Today I've created a designer bookcase which includes multiple collections of all the design books I own. For scalability (and longevity) I used Pinterest as my organisational tool of choice. It means you and anyone else can easily subscribe to boards of interest and get notified of updates.

Design books are a passion of mine and I spend many hours pouring over their pages, I've been selecting and collecting them for years and many I acquired during my degree at Loughborough. My latest purchase was  "Design and Form: Basic Course at the Bauhaus" that I found in an Oxfam charity shop of all places! It gives a detailed run-through of the basic course of the Bauhaus and is a really interesting read (as something that has become the foundation model of modern design education).

Another favourite of mine and a real must-have is "Manufacturing Processes for Design Professionals" by Rob Thompson.

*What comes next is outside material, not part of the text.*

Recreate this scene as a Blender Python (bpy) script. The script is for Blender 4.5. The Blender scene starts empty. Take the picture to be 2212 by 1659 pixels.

If you're considering buying a design book today let this one be it! Honestly, it's informed so many of my design decisions it's unreal and I've seen it in studios from Bradford to Moscow!

There are one or two extra books I will add in future as I haven't included any of my automotive design books yet, please do take time to have a look have a look and if you know of any great design books that I have missed out then please get in touch or leave a comment on this post. 

The page implementation and design

There were some challenges around how best to implement the page, as the Pinterest widget library only supports fixed widths and heights. I did take a look into methods for creating a responsive iframe using CSS and simply iFraming it in too. I also explored a rage of WordPress Pinterest plugins but they didn't play nice with my theme. 

In the end, I've settled for a series of widgets in my grid. It means that there is some responsiveness to the page, but on mobile the fixed heights result in some wasted space. (If you have any idea of how to fix it or a better way then do let me know).